### Exercise details
Only the lines starting at the one with "What Blender Python" and ending at the one with "COL = sc.collection" should be copied, exactly and with both ends kept.

+ + +

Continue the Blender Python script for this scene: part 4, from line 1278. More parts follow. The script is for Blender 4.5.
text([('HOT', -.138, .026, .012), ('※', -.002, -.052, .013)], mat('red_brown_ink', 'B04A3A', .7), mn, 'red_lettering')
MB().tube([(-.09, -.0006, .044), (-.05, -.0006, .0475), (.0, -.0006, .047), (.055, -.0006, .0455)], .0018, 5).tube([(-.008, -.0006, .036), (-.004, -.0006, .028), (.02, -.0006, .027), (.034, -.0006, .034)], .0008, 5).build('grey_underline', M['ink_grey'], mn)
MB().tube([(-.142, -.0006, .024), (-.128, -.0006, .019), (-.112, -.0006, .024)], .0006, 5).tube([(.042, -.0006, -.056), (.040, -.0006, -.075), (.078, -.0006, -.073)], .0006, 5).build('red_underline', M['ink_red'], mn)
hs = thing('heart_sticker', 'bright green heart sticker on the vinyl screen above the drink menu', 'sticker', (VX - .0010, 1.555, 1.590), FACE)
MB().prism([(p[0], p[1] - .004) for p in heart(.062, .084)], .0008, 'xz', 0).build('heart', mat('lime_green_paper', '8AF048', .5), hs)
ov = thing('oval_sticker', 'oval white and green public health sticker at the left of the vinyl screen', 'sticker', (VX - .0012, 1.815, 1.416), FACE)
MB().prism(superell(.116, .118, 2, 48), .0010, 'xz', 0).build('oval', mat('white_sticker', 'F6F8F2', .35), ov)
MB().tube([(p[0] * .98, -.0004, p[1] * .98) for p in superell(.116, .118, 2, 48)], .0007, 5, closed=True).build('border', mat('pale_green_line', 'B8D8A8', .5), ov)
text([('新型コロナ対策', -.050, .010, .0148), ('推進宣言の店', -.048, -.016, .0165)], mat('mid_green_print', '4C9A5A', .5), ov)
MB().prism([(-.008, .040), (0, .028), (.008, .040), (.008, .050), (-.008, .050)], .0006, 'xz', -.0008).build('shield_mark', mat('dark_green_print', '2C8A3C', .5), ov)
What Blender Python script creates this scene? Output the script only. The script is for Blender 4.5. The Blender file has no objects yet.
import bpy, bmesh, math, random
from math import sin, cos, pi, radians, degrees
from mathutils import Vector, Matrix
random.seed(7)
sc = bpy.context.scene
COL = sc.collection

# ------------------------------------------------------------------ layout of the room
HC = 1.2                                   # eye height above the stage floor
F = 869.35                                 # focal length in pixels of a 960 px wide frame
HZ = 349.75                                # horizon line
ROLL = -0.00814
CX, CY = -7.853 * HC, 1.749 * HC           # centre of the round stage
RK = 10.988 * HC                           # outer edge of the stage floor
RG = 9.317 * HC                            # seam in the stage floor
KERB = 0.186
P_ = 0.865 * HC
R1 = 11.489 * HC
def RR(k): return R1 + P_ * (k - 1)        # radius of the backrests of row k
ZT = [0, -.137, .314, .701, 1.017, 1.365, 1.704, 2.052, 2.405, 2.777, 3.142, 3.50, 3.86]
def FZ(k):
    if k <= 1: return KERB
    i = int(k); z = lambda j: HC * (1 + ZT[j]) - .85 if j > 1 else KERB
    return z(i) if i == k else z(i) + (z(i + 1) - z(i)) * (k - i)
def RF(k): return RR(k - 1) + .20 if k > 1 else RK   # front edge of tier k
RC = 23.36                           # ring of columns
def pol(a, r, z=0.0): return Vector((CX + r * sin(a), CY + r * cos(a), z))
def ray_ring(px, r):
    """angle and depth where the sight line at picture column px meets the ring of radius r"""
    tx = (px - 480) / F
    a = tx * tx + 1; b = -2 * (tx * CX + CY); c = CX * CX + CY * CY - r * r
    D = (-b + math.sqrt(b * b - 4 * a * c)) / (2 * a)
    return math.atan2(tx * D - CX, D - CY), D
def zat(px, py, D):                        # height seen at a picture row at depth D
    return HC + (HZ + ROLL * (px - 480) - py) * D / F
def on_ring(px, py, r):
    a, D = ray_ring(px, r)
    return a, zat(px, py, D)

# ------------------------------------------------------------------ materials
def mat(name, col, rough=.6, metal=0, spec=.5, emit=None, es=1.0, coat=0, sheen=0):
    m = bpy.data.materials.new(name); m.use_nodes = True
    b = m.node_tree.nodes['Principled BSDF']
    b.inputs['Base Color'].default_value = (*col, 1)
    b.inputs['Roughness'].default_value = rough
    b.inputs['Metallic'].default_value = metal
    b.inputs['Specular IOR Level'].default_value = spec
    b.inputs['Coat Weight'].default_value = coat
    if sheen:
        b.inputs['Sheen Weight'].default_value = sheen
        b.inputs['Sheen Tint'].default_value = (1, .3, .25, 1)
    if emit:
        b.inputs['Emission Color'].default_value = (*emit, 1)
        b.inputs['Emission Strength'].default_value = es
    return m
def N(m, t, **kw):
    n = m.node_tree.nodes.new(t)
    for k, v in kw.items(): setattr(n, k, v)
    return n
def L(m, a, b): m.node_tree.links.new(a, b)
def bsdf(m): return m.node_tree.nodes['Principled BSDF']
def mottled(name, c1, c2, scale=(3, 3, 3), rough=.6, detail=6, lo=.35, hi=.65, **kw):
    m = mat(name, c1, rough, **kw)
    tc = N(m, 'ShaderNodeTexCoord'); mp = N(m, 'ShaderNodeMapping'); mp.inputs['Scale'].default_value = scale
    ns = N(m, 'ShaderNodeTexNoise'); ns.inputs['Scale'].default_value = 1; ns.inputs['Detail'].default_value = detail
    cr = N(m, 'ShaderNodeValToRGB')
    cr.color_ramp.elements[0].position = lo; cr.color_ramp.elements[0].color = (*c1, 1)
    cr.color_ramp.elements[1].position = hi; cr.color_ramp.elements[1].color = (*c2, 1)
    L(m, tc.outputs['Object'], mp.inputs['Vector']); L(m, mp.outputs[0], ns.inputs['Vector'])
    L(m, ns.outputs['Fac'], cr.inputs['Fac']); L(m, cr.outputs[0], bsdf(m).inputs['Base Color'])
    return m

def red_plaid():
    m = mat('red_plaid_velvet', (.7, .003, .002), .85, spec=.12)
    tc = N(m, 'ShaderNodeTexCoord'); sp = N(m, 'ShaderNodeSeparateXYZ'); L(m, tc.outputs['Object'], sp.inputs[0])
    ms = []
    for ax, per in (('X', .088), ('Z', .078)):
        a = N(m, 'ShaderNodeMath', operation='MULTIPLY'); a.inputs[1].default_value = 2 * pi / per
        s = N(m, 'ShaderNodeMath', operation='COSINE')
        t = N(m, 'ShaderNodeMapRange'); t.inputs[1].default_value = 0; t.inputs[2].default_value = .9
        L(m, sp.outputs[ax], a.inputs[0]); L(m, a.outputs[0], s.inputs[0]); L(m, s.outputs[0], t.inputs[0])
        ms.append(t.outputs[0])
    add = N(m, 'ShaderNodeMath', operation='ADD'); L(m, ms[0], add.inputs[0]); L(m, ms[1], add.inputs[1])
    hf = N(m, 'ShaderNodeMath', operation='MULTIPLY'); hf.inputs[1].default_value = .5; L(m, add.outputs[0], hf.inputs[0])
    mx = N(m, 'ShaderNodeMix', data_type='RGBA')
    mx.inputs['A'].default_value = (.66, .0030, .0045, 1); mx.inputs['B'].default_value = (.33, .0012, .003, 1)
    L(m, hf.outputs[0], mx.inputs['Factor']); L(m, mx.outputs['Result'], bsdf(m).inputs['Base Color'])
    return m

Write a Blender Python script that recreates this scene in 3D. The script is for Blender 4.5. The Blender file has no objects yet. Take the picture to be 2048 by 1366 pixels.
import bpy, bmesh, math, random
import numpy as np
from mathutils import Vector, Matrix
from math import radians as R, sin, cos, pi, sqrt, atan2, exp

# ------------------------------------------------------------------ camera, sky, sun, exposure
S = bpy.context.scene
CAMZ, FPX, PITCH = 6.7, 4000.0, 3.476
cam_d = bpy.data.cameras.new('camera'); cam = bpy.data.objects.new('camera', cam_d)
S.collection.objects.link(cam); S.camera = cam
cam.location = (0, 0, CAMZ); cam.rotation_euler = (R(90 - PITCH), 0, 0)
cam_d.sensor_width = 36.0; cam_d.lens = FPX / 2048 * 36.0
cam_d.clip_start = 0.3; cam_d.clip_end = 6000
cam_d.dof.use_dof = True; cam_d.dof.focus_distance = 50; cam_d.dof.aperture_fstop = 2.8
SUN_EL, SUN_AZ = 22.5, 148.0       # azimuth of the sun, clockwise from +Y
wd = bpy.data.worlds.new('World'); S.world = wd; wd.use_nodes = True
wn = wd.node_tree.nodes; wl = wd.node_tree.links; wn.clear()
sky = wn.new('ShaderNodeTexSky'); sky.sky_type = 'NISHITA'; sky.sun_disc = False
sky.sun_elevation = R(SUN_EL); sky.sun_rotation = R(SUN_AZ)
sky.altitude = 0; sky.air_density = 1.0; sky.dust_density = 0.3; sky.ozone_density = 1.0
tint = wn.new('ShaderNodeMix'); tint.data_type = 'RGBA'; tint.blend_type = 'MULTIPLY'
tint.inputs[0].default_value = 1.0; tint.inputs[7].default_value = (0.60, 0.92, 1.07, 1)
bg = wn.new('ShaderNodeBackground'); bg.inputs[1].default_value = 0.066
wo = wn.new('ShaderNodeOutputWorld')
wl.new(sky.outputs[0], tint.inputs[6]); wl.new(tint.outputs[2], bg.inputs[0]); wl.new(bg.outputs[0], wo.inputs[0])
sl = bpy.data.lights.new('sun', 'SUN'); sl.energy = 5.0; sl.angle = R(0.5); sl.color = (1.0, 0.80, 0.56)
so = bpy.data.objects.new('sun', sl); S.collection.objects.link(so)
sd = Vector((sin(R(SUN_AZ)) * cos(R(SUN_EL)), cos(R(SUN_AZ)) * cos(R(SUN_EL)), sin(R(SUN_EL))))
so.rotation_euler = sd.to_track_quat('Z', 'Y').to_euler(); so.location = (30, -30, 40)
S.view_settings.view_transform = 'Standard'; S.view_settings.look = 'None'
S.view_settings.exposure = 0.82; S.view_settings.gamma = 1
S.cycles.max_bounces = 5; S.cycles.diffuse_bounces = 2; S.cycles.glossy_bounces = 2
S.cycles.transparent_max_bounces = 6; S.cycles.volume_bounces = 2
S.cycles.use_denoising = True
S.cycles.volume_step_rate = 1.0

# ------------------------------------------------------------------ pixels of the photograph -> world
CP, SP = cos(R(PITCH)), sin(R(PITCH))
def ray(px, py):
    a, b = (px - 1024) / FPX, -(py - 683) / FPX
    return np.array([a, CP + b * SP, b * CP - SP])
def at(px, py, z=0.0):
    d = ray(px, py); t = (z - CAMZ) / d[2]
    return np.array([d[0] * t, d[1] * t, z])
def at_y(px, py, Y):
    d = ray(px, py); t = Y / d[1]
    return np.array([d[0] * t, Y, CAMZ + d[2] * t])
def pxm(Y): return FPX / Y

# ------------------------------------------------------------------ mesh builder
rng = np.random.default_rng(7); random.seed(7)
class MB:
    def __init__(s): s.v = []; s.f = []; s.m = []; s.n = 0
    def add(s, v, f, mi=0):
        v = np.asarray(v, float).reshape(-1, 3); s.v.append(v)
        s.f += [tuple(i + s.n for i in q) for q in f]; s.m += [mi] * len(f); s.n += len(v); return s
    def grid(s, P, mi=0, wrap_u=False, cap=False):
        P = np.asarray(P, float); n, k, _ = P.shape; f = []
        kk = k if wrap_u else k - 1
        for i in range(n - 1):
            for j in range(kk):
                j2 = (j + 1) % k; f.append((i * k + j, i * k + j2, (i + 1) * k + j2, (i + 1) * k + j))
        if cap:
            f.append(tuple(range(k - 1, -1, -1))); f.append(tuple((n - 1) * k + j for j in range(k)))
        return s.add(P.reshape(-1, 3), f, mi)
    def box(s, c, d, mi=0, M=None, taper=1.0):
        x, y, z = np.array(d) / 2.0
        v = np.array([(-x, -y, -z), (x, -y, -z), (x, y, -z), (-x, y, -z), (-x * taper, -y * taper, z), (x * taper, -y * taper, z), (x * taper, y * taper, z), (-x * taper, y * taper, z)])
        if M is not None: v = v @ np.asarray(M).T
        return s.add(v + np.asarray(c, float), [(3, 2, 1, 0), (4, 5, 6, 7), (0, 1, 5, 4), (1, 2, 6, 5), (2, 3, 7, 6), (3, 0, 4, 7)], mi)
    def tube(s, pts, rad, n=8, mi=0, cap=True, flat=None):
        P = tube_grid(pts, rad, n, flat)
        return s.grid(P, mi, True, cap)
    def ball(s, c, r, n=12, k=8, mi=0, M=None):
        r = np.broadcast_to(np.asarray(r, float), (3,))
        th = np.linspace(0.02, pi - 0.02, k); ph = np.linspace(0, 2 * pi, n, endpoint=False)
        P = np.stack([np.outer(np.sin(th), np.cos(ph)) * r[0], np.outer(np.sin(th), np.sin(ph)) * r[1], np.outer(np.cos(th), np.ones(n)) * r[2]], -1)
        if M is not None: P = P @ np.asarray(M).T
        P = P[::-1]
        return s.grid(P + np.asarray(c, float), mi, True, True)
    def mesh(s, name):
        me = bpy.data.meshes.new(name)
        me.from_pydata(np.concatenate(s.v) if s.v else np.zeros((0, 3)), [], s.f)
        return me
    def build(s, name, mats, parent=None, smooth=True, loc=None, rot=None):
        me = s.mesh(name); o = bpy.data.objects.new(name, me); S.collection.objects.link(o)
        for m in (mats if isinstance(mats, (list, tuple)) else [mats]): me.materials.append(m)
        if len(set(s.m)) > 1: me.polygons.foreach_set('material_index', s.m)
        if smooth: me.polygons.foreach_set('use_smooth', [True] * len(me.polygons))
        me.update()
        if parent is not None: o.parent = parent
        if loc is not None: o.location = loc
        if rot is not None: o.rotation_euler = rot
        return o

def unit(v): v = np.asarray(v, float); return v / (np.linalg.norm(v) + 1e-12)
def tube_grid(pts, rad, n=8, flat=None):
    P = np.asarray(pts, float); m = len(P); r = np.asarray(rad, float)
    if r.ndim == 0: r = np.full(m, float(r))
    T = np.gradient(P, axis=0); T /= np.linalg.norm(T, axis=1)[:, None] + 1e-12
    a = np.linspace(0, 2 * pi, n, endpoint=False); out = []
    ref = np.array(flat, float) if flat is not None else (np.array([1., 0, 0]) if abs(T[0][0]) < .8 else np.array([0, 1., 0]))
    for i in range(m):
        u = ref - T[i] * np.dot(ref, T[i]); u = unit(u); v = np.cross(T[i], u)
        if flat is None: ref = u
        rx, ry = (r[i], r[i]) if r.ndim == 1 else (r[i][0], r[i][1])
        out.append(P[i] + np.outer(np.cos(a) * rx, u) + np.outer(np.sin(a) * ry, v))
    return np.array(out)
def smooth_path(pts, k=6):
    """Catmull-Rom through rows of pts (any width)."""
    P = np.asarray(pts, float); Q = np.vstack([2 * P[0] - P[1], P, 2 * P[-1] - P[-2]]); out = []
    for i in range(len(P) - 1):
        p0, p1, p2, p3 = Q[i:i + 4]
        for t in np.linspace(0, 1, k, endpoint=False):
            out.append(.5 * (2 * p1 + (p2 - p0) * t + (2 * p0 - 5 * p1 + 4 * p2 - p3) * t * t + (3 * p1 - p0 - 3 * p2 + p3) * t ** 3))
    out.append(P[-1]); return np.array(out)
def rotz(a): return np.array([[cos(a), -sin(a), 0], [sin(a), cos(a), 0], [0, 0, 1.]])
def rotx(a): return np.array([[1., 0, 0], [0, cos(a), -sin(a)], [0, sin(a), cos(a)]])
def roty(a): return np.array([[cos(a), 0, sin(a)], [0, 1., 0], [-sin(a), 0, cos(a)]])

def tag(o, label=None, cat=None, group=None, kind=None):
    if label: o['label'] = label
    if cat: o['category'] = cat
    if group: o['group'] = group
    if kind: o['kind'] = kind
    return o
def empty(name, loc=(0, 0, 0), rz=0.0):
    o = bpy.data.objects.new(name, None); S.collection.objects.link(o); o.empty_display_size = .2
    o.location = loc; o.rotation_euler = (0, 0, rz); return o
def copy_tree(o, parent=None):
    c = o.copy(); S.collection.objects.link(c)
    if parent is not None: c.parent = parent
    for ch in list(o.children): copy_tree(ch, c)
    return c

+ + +

### Complete response
What Blender Python script creates this scene? Output the script only. The script is for Blender 4.5. The Blender file has no objects yet.
import bpy, bmesh, math, random
from math import sin, cos, pi, radians, degrees
from mathutils import Vector, Matrix
random.seed(7)
sc = bpy.context.scene
COL = sc.collection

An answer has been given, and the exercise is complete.